The domestic stock market fell more than five per cent this week, marking its steepest weekly decline in nearly four years, driven by surging crude oil prices linked to the ongoing conflict in West Asia that has kept investors on edge. Since the crisis began late last month, companies listed on the BSE have collectively lost about Rs 34 lakh crore in investor wealth even as the benchmark stock indices have dropped roughly eight per cent.
On Friday, the Sensex index ended 1.9 per cent, or 1,470.50 points, lower at 74,563.92 points as foreign investors went on a selling spree. The Nifty 50 closed 2.1 per cent lower at 23,151.10 points.
Both the indices are currently trading around their lowest levels in around a year. Despite reaching record highs on a couple of occasions, both have been in a consolidation phase over the past 18-24 months. They are now near February 2024 levels.
The rupee also closed at a record low of 92.46, down 26 paise, against the dollar.
Foreign institutional investors pulled out Rs 10,716 crore (around $ 1.16 billion) from the cash market on Friday, according to exchange data. FIIs have taken out Rs 56,800 crore ($ 6.14 billion) in March so far.
Crude oil prices have remained above or around the $100 per barrel mark over the last few days as supply has been disrupted due to the conflict in West Asia. Refineries across key oil markets such as Iran, Qatar and the UAE have been hit as part of the conflict, forcing the shutdown of large capacities.
Iran has unofficially maintained a chokehold on the Strait of Hormuz, a key trade waterway through which 20-25 per cent of the global crude oil supply is transported. The Iranian military has also targeted multiple ships attempting to navigate through the waterway, including at least one India-bound ship.
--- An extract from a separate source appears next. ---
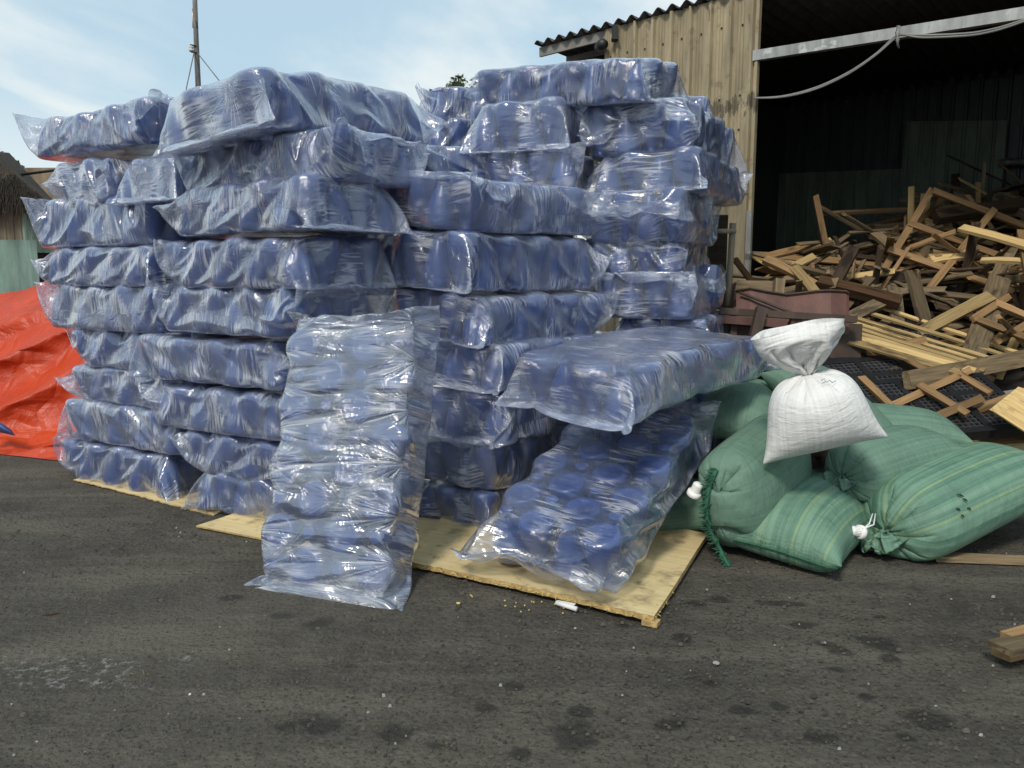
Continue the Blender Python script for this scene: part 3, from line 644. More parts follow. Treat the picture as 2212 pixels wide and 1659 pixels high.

The situation has led to a shortage of liquified natural gas in several parts of the country, and the potential impact of the exorbitant crude prices on corporate earnings have caused jitters in the market. Crude is among the most essential raw materials across a host of industries. It is also the biggest cost in India’s import bill, thus putting the rupee too under pressure against the dollar.
“While our forex reserves can help us to manage price risk, availability of energy supply is a challenge. Till there is visibility about the reduction in severity as well as length of the conflict, downward movement in the market is likely to persist,” said Nilesh Shah, MD and CEO of Kotak Mahindra Asset Management Company.
The benchmark equity indices — BSE’s Sensex and NSE’s Nifty 50 — may fall another 2-5 per cent from current levels if the war extends for another couple of weeks and crude prices remain above the $100 per barrel mark, according to G Chokkalingam, founder of Equinomics Research.
The India VIX index, which indicates volatility in the market, remained elevated on Friday. The index shot up almost 14 per cent during the week to levels last seen when US President Donald Trump first announced sweeping reciprocal tariffs in April 2025.
All sectoral indices of NSE ended deep in the red on Friday. Metals lost five per cent, while automobiles and public-sector banks fell nearly four per cent. Broader markets also closed the session in the red but fared better than the benchmark indices over the week. The NSE’s small-cap indices have fallen around four per cent over the week, while the mid-cap indices have lost around 4.5 per cent.
The underperformance is not limited to Indian markets, with high crude prices sending shockwaves across global bourses, too. The US markets have lost as much as two per cent over the week. Asian markets such as South Korea, Japan, and Hong Kong fell up to three per cent. This weakness in stock markets across the world is likely to persist until crude prices normalise.